## WRITTEN TASK
Figure out how many lines of the material below contain the word "from". Answer with the number only.

## DATASET EXCERPT

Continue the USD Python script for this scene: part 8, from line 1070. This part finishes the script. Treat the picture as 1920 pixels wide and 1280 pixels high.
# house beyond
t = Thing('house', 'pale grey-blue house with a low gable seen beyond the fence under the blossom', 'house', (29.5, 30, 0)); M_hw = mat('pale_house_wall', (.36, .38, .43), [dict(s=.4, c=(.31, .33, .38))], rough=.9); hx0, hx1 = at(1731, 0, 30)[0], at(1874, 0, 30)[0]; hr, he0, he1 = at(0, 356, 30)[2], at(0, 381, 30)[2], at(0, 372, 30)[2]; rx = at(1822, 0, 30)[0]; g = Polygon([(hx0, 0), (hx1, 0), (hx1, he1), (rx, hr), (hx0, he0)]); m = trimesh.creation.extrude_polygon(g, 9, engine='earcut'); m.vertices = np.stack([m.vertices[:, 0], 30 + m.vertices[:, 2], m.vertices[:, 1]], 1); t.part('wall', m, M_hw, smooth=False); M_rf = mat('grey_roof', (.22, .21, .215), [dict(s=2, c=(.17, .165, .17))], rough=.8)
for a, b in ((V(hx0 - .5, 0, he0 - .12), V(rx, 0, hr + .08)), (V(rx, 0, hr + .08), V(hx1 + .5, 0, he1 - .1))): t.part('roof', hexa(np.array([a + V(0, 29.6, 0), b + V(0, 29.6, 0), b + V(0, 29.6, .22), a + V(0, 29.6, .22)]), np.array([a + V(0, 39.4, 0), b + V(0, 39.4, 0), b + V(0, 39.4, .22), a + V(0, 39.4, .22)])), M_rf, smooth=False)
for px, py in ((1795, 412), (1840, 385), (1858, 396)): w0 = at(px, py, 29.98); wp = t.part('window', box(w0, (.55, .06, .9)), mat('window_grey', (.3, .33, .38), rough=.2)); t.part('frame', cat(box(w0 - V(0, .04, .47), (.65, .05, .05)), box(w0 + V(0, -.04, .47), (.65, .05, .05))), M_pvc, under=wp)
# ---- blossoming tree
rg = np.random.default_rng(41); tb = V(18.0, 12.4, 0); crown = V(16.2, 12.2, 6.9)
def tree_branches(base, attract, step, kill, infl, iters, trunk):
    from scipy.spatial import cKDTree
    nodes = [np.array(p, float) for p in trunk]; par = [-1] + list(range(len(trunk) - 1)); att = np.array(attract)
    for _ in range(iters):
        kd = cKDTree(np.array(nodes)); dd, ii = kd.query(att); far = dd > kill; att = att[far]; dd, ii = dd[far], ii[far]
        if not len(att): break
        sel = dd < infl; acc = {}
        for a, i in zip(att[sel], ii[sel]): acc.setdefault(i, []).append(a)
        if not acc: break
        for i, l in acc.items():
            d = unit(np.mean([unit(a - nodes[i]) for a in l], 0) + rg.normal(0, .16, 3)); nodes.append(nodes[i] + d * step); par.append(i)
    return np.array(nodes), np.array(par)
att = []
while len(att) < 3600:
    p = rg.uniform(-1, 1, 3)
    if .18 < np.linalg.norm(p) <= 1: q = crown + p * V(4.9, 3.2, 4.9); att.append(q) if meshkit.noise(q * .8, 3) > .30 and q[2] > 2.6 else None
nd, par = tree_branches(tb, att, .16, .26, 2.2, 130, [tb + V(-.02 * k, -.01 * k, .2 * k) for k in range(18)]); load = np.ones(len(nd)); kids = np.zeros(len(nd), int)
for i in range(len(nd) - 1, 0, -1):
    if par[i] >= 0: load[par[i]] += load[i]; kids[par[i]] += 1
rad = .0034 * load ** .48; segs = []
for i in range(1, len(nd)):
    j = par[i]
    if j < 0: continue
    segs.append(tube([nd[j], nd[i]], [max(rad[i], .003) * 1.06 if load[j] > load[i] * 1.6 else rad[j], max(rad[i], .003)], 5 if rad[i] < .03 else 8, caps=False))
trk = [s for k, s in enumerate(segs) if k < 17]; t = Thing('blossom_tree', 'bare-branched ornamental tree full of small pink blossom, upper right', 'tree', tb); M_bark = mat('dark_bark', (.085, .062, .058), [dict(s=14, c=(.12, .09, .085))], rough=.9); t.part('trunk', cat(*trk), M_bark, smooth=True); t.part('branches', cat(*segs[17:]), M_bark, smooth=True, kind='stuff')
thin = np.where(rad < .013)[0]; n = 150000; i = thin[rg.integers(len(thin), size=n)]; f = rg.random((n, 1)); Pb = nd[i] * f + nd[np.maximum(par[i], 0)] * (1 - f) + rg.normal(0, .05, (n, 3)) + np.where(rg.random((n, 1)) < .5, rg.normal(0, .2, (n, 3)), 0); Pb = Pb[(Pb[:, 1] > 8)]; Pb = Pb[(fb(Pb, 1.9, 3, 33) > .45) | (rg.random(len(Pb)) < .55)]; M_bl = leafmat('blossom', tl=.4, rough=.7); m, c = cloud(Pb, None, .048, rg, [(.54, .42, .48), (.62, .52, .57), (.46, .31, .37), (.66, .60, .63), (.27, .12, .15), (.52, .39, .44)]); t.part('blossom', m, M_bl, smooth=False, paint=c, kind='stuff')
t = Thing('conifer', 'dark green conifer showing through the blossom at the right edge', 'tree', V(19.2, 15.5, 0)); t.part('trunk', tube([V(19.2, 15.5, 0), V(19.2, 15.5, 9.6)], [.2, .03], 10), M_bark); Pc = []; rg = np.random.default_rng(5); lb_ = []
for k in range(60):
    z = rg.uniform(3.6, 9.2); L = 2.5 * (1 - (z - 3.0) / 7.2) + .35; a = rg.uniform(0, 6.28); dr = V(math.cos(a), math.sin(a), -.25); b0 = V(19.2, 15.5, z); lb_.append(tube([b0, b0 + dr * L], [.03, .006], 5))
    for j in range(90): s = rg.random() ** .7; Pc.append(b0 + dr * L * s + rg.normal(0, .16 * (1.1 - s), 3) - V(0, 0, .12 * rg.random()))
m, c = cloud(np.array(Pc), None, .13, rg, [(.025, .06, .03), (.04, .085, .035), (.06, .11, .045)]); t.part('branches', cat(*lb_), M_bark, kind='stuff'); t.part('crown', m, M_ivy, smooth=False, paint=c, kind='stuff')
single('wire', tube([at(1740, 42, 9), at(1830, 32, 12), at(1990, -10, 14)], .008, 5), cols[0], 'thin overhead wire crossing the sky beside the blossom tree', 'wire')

## FINISHED EXERCISE
2